Written problem: Keep only the lines of the data below that contain "from", and copy them.
· · · · ·
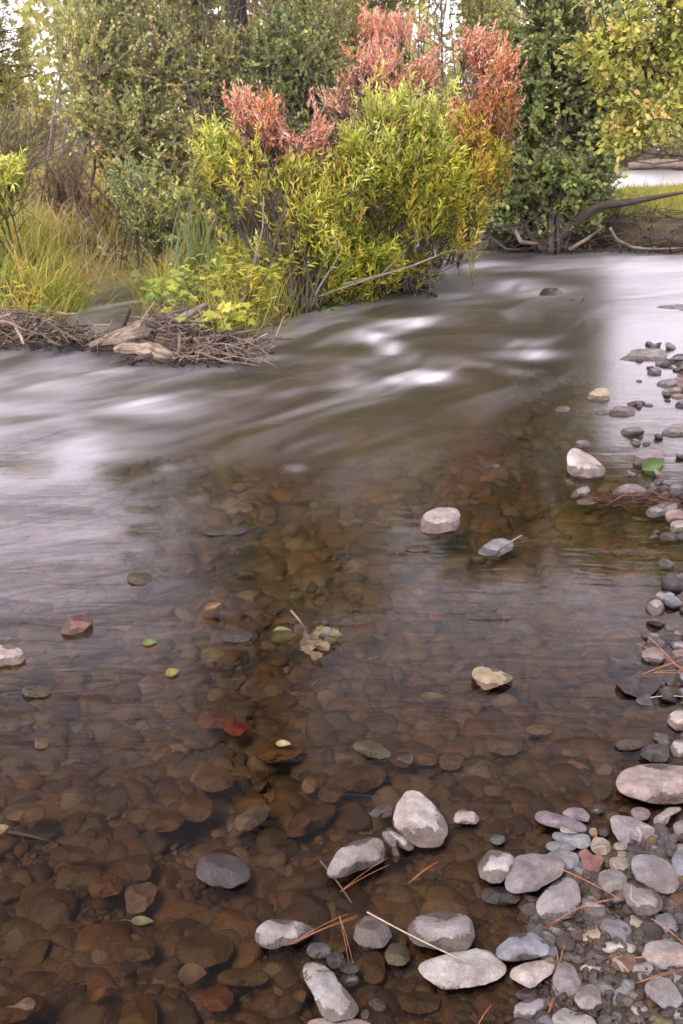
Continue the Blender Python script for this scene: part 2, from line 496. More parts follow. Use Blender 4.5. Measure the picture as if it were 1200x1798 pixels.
def star_radius(poly, n=96, soft=2.0):
    poly = np.array(poly, float)
    x, y = poly[:, 0], poly[:, 1]
    x2, y2 = np.roll(x, -1), np.roll(y, -1)
    cr = x * y2 - x2 * y
    A = cr.sum() / 2
    c = np.array([((x + x2) * cr).sum(), ((y + y2) * cr).sum()]) / (6 * A)
    th = np.arange(n) / n * 2 * np.pi
    out = np.zeros(n)
    for i, t in enumerate(th):
        d = np.array([math.cos(t), math.sin(t)])
        best = 0
        for j in range(len(poly)):
            a, b = poly[j] - c, poly[(j + 1) % len(poly)] - c
            e = b - a
            den = d[0] * e[1] - d[1] * e[0]
            if abs(den) < 1e-9: continue
            s = (a[0] * e[1] - a[1] * e[0]) / den
            w = (a[0] * d[1] - a[1] * d[0]) / den
            if s > 0 and -1e-6 <= w <= 1 + 1e-6: best = max(best, s)
        out[i] = best
    kk = np.exp(-0.5 * (np.arange(-6, 7) / soft) ** 2); kk /= kk.sum()
    pad = np.concatenate([out[-6:], out, out[:6]])
    return c, np.convolve(pad, kk, 'valid')


STONES = []                                          # (object, u, v, area px) for labelling what lies near


def traced_stone(label, colour, poly, sink=0.35, top=None, flat=2.6, thick=0.42, wet=None, algae=.45, face=True, name='river_stone', cat='stone', group=None, base=None, seed=None):
    """A solid stone: the outline seen from the bank gives its width and height; depth and thickness come with its size."""
    seed = len(STONES) * 13 + 5 if seed is None else seed
    r = np.random.default_rng(seed)
    if len(poly) == 4 and not isinstance(poly[0], (tuple, list)):      # a box: rounded irregular outline
        u0, v0, u1, v1 = poly
        n = 11
        ex = r.uniform(2.0, 3.2)
        pts = []
        for i in range(n):
            t = (i + r.uniform(-.25, .25)) / n * 2 * math.pi
            c_, s_ = math.cos(t), math.sin(t)
            k_ = (abs(c_) ** ex + abs(s_) ** ex) ** (-1 / ex) * r.uniform(.90, 1.04)
            pts.append(((u0 + u1) / 2 + (u1 - u0) / 2 * c_ * k_, (v0 + v1) / 2 + (v1 - v0) / 2 * s_ * k_))
        poly = pts
    (cu, cv), RAD = star_radius(poly, soft=1.5)
    us = [p[0] for p in poly]; vs = [p[1] for p in poly]
    w, h = max(us) - min(us), max(vs) - min(vs)
    V, F = ICO[4 if w > 46 else 3]
    V = V.copy()
    # knock flats onto the ball so that it is a worn broken rock and not an egg
    for _ in range(r.integers(8, 13)):
        nn = nrm(r.normal(size=3)); d = r.uniform(.66, .92)
        t = V @ nn - d
        V -= np.where(t > 0, t * .9, 0)[:, None] * nn * np.array([.3, .3, 1.0])
    V = V * (1 + 0.05 * fbm(V * 1.8 + seed, 1)[:, None] + 0.035 * fbm(V * 5 + seed, 2, 4)[:, None])
    a, b, c = V.T
    rho = np.minimum(np.hypot(a, b), 1.06)
    th = np.arctan2(-b, a) % (2 * np.pi)             # image v runs downward
    ix = th / (2 * np.pi) * len(RAD)
    i0 = np.floor(ix).astype(int) % len(RAD); fr_ = ix - np.floor(ix)
    rad = RAD[i0] * (1 - fr_) + RAD[(i0 + 1) % len(RAD)] * fr_
    sx, sy = rad * rho * np.cos(th), -rad * rho * np.sin(th)
    dome = np.sign(c) * np.abs(c) ** (2 / flat)
    if face:                                         # a worn top face and a steep front face, meeting in a blunt ridge
        aa, bb = a / np.maximum(1e-6, 1.0), b
        ridge = [(r.normal() * .16, -.77 + r.normal() * .08, .64, r.uniform(.52, .68)), (r.normal() * .20, .64 + r.normal() * .08, .77, r.uniform(.50, .64)),
                 (r.choice([-1, 1]) * r.uniform(.6, .8), r.normal() * .2, .68, r.uniform(.62, .80)), (r.choice([-1, 1]) * r.uniform(.5, .7), r.normal() * .3, .7, r.uniform(.68, .85))]
        lim = np.full(len(V), 9.0)
        for (na, nb, nc, dd_) in ridge:
            q = (dd_ + na * aa + nb * bb) / nc
            hh = np.clip(.5 + .5 * (q - lim) / .10, 0, 1)
            lim = q * (1 - hh) + lim * hh - .10 * hh * (1 - hh)
        lim += .05 * fbm(V * 4.0 + seed, 6, 3)
        hh = np.clip(.5 + .5 * (lim - dome) / .08, 0, 1)
        dome = np.where(c > -.2, lim * (1 - hh) + dome * hh - .08 * hh * (1 - hh), dome)
    d0 = ray(cu, cv); fw = nrm(d0)
    rt = RGT; up = np.cross(rt, fw)
    sa = -fw[2]; ca = math.sqrt(1 - sa * sa)
    kk = min(0.8 * ca / sa, 0.75 * w / h)
    T = thick * min(w, h / max(sa, .25), h * 1.5)
    off = sx[:, None] * rt + sy[:, None] * (up + kk * fw) - (dome * T)[:, None] * fw
    zr = off[:, 2]
    # find the distance at which the stone sits at its proper height
    t = (0 - CAM_H) / d0[2]
    for _ in range(8):
        sc = FPX / t
        zmin, zmax = zr.min() / sc, zr.max() / sc
        p = EYE + d0 * t
        g = 0.0 if base is None else base
        zc = (top - zmax) if top is not None else (g - sink * (zmax - zmin) - zmin)
        t = t + ((zc - CAM_H) / d0[2] - t) * .8
    p = EYE + d0 * t
    o = mesh_obj(name, off / (FPX / t), [F], M_STONE, smooth=True)
    o.location = tuple(p)
    cc = np.array(STONE_COL[colour]) * r.uniform(.9, 1.08) * (1 + r.uniform(-.03, .03, 3))
    o.color = (*np.clip(cc, 0, 1), 1)
    zt = max(float((off[:, 2] / (FPX / t)).max() + p[2]), .004)
    if wet is None: wet = zt * r.uniform(.46, .68)
    o['wet_h'] = float(wet); o['wet_n'] = float(np.clip(zt * .8, .012, .05)); o['algae'] = float(algae)
    tag(o, label, cat, group)
    STONES.append((o, cu, cv, w * h))
    return o


S = traced_stone
# --- far right, along the bright water
S('wide grey boulder with dark wet foot, farthest up the right edge', 'grey', [(1079, 637), (1081, 630), (1098, 627), (1106, 615), (1122, 611), (1142, 612), (1165, 611), (1173, 620), (1172, 631), (1150, 639), (1110, 641)])
S('small reddish stone tucked under the wide grey boulder', 'mauve', (1151, 630, 1177, 646))
S('dark red-brown stone in the wet below the wide grey boulder', 'mauve', (1136, 645, 1163, 662), wet=.03)
S('pale grey flat stone among red pebbles at the right edge', 'grey', (1153, 663, 1199, 684))
S('rounded dull pink pebble below the pale grey flat stone', 'mauve', (1162, 680, 1186, 697))
S('brick red pebble cut by the right edge beside the pink ones', 'red', (1186, 664, 1210, 682))
S('grey-pink pebble above the lowest of the pink pebbles at the right edge', 'pink', (1180, 678, 1202, 692))
S('lowest pink pebble of the little heap at the right edge', 'pink', (1178, 690, 1208, 703))
S('cream angular rock alone upstream of the white pointed boulder', 'cream', [(1031, 701), (1033, 692), (1048, 681), (1062, 679), (1071, 684), (1074, 697), (1068, 704), (1048, 705)], sink=.2)
S('small dark grey stone left of the cream angular rock', 'grey', (975, 712, 1001, 725), wet=.02)
S('low mauve rock awash, left one of the joined pair', 'mauve', (1043, 719, 1078, 731), wet=.03)
S('low mauve rock awash, right one of the joined pair', 'mauve', (1070, 712, 1118, 735), wet=.02)
S('grey wedge-shaped rock at the right edge in bright water', 'grey', [(1160, 764), (1163, 757), (1182, 744), (1205, 742), (1225, 750), (1225, 768), (1190, 769)])
S('dark pebble between the mauve rocks and the right edge', 'dark', (1130, 708, 1148, 716), wet=.04)
S('dark wet flat stone at the right edge above the grey wedge', 'dark', (1186, 702, 1215, 720), wet=.05)
S('white pointed boulder standing out of the shallow water', 'white', [(997, 828), (996, 800), (1003, 786), (1010, 783), (1025, 790), (1040, 800), (1057, 814), (1066, 826), (1058, 838), (1030, 841), (1002, 838)], sink=.14)
LEAFROCK = S('grey round rock with a green leaf on its front', 'grey', [(1110, 816), (1115, 800), (1127, 786), (1142, 781), (1158, 788), (1167, 800), (1169, 813), (1150, 820), (1125, 821)], sink=.2)
S('small dark purple stone in front of the rock with the leaf', 'mauve', [(1095, 836), (1103, 825), (1115, 830), (1122, 833), (1112, 839)])
S('reddish-brown stone just behind the white pointed boulder', 'mauve', (1008, 772, 1041, 789))
S('round grey stone below the white pointed boulder', 'grey', [(1002, 874), (1006, 862), (1020, 854), (1036, 853), (1039, 862), (1030, 872), (1010, 879)])
S('thin flat stone barely covered below the round grey stone', 'tan', (1010, 875, 1050, 888), top=.006, wet=.03)
S('long grey rock with red pine litter against it', 'grey', [(1070, 868), (1085, 855), (1100, 848), (1118, 849), (1136, 860), (1141, 869), (1110, 874)])
S('tilted grey slab with a dark underside near the right edge', 'grey', [(1131, 900), (1140, 892), (1165, 881), (1190, 880), (1196, 889), (1175, 903), (1150, 911), (1138, 909)])
S('pinkish-grey stone below the tilted grey slab', 'pink', (1166, 892, 1206, 922))
S('pale stone at the right edge half over red needles', 'pale', (1176, 912, 1212, 938))
S('dark wet stone under the pale stone at the right edge', 'dark', (1158, 934, 1192, 952), wet=.05)
S('small dark nub breaking the smooth water left of the white pointed boulder', 'dark', (848, 812, 878, 824), wet=.06)
S('blue-grey rock with a twig caught on it', 'blue', [(834, 972), (850, 957), (868, 946), (885, 944), (905, 953), (898, 966), (875, 978), (850, 978)], sink=.3)
S('round white-topped rock with speckled dark foot in mid stream', 'pale', [(738, 936), (740, 910), (748, 898), (765, 891), (790, 889), (805, 893), (811, 905), (810, 922), (800, 933), (770, 940)], sink=.2, wet=.035)
S('small flat brown stone below the round white-topped rock', 'brown', (711, 956, 760, 970), wet=.05)
S('dark mossy rock with pale cap, farther of two in mid stream', 'olive', [(396, 900), (405, 887), (420, 881), (438, 883), (447, 893), (435, 901), (415, 903)], wet=.05)
S('long flat dark rock awash in front of the mossy one', 'dark', [(344, 938), (360, 930), (400, 927), (425, 922), (436, 930), (425, 938), (380, 941)], wet=.06)
S('thin dark rock ridge with foam behind it, left of the leaf raft', 'dark', (384, 1105, 447, 1129), wet=.06)
S('angular cream-topped rock alone in the right shallows', 'cream', [(827, 1184), (835, 1172), (850, 1169), (870, 1172), (888, 1180), (908, 1190), (895, 1200), (870, 1207), (850, 1214), (838, 1200)], sink=.25)
S('red-brown rock with a squared face in the left shallows', 'red', [(104, 1114), (110, 1098), (122, 1083), (137, 1079), (158, 1082), (166, 1090), (160, 1101), (148, 1112), (125, 1117)], wet=.02)
S('white-topped dark rock cut by the left edge', 'white', [(-22, 1172), (-22, 1135), (0, 1128), (20, 1131), (42, 1140), (51, 1155), (40, 1166), (15, 1172)], wet=.02)
S('mossy low stone below the white-topped rock on the left', 'olive', (36, 1202, 92, 1226), wet=.05)
S('mossy stone tip with a small wake in left mid stream', 'olive', (222, 1004, 269, 1027), wet=.05)
S('brown wet stone tip near the left edge below the mossy low stone', 'ochre', (60, 1295, 86, 1316), wet=.06)
S('dark wet rock alone in the rapids below the alder', 'dark', [(946, 518), (952, 508), (965, 504), (980, 506), (990, 516), (993, 526), (975, 527), (955, 522)], wet=.10)
S('tiny dark stone just right of the dark rock in the rapids', 'dark', (1000, 524, 1012, 532), wet=.1)
S('long flat dark rock awash near the right edge of the rapids', 'dark', [(1130, 540), (1150, 537), (1190, 533), (1230, 538), (1230, 547), (1180, 546)], wet=.1)
S('brown rock under the foot of the rapids', 'brown', (690, 656, 778, 694), top=-.05, wet=.1)
S('brown rock just below the cut of the rapids, left of its twin', 'brown', (585, 668, 655, 692), top=-.06)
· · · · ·
Solution for this task:
Continue the Blender Python script for this scene: part 2, from line 496. More parts follow. Use Blender 4.5. Measure the picture as if it were 1200x1798 pixels.
    """A solid stone: the outline seen from the bank gives its width and height; depth and thickness come with its size."""